▶ Data lines:
------------------------------------------------------------
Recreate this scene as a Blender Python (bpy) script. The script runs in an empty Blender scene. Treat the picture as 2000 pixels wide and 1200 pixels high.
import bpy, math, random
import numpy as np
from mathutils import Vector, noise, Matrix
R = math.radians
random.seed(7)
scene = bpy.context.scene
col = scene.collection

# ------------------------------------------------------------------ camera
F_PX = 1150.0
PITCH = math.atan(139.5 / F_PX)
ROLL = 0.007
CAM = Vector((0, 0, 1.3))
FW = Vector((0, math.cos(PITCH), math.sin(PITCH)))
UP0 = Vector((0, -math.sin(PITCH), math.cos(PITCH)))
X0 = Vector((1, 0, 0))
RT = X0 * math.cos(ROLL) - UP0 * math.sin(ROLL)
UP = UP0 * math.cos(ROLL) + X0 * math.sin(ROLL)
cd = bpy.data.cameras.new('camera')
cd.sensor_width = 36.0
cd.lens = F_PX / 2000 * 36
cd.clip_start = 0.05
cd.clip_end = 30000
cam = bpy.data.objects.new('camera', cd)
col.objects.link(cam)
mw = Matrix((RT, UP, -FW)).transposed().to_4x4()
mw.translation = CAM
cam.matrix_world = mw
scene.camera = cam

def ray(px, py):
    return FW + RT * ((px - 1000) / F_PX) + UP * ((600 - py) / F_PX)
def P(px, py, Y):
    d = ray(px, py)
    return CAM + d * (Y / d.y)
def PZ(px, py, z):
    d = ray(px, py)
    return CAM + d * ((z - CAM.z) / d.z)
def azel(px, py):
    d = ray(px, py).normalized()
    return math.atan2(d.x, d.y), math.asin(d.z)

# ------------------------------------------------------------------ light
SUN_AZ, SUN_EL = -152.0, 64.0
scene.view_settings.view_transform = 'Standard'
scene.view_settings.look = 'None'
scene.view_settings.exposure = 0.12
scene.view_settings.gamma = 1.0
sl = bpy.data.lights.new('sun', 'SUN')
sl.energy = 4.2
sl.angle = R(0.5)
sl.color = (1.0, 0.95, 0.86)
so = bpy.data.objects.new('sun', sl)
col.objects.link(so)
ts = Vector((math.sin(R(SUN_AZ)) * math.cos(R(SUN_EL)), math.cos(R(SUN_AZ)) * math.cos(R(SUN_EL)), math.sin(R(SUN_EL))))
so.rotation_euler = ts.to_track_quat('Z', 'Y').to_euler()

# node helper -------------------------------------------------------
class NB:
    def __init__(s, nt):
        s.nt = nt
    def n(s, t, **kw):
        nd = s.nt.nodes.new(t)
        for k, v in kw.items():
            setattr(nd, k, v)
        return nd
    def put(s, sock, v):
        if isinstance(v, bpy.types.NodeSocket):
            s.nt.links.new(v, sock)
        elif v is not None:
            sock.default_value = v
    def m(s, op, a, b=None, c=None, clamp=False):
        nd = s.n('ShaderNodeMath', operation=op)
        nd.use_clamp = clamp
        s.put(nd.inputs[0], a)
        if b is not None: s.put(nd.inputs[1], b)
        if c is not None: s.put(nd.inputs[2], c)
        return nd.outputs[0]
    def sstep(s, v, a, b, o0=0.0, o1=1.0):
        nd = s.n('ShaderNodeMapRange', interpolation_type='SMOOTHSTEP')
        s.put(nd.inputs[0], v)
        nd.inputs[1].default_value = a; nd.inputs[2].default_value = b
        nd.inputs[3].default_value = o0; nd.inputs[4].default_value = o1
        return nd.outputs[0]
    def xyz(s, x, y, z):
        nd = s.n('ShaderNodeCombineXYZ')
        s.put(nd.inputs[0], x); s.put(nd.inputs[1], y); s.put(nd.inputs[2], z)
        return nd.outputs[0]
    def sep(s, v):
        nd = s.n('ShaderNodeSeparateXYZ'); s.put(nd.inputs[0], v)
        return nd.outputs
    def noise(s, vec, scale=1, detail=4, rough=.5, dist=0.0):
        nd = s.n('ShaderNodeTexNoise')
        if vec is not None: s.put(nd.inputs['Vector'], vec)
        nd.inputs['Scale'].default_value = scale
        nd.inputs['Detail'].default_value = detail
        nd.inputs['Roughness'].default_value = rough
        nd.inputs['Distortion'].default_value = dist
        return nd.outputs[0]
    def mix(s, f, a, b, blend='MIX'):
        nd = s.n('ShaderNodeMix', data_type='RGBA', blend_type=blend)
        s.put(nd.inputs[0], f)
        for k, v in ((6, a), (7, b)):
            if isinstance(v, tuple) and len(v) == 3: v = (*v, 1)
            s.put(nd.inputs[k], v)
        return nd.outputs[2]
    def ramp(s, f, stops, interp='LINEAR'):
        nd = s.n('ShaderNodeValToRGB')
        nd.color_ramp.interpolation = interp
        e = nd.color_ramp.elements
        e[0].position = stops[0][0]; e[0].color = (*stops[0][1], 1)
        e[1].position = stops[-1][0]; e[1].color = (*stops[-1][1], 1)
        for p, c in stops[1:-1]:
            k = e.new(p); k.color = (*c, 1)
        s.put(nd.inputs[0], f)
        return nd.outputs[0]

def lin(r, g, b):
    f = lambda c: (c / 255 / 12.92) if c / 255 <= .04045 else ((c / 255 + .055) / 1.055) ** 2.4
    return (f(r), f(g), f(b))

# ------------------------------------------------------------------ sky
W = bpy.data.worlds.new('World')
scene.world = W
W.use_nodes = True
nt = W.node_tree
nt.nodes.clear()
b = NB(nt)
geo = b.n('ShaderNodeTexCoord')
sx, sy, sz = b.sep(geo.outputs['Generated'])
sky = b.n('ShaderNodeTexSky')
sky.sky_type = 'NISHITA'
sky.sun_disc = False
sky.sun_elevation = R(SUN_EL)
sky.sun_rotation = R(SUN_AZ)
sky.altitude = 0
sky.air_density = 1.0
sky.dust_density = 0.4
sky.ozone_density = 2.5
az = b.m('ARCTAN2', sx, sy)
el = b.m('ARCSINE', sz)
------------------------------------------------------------
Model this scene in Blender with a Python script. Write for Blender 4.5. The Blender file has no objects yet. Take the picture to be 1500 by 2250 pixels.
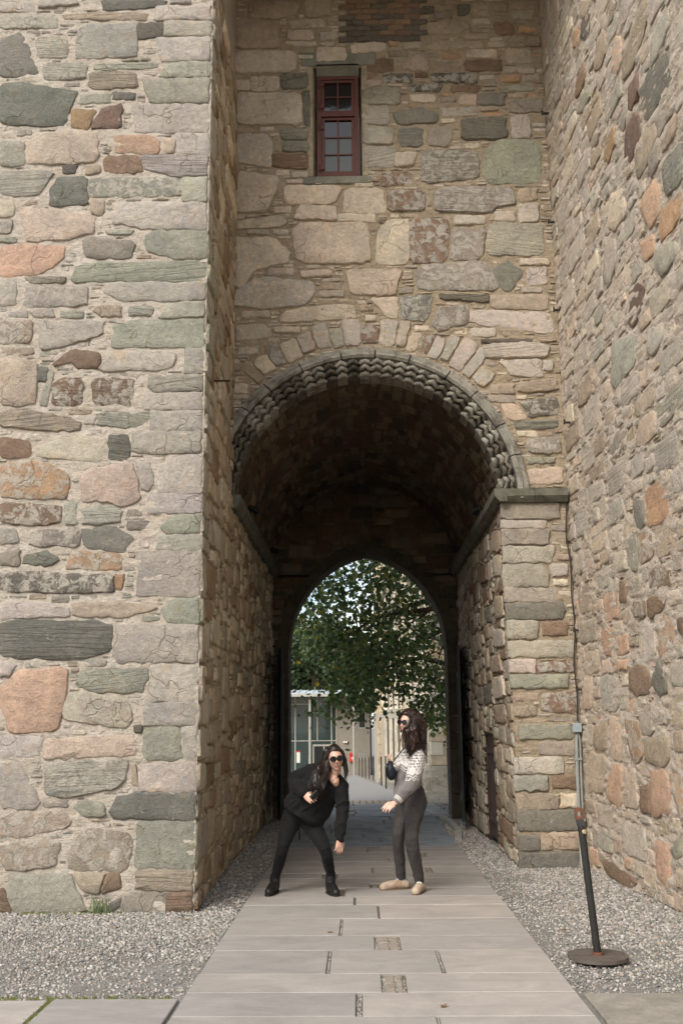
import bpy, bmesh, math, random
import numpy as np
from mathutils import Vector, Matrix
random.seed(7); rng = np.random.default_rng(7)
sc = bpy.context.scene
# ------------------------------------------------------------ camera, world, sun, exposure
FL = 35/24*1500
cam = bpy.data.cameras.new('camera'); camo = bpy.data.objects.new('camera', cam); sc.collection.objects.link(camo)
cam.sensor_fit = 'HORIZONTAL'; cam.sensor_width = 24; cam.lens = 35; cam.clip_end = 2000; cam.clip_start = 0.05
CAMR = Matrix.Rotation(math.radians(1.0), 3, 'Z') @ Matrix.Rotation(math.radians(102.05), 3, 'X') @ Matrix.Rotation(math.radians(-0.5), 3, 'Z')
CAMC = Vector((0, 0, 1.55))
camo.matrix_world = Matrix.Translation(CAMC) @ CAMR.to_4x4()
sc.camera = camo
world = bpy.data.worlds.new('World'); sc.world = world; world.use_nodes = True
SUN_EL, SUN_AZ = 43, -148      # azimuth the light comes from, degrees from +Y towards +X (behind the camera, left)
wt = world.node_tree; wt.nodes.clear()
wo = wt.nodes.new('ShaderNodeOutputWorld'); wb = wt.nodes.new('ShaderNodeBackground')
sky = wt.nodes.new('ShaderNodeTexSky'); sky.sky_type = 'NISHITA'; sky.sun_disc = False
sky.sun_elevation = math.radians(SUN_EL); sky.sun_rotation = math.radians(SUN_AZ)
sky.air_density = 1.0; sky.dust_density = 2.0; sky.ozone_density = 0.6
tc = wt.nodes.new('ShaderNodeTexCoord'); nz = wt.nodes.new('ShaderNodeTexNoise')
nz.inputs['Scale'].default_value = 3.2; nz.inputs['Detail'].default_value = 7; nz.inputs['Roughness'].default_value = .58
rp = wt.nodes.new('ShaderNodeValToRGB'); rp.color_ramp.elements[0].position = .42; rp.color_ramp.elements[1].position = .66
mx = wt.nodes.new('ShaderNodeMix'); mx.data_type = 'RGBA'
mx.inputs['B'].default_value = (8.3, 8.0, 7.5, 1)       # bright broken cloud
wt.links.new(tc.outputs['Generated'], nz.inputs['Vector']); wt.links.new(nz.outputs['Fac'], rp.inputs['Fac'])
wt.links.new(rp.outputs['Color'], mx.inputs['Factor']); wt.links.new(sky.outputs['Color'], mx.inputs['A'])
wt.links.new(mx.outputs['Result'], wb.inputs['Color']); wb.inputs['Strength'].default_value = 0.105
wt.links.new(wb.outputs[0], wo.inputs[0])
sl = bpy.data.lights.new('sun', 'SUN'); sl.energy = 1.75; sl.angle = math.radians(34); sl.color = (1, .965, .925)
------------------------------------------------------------
▶ Stated exercise: Retype the portion of the data above that starts on the line with "Recreate this scene" and finishes on the line with "col = scene.collection", including both of those lines.

▶ The answer:
Recreate this scene as a Blender Python (bpy) script. The script runs in an empty Blender scene. Treat the picture as 2000 pixels wide and 1200 pixels high.
import bpy, math, random
import numpy as np
from mathutils import Vector, noise, Matrix
R = math.radians
random.seed(7)
scene = bpy.context.scene
col = scene.collection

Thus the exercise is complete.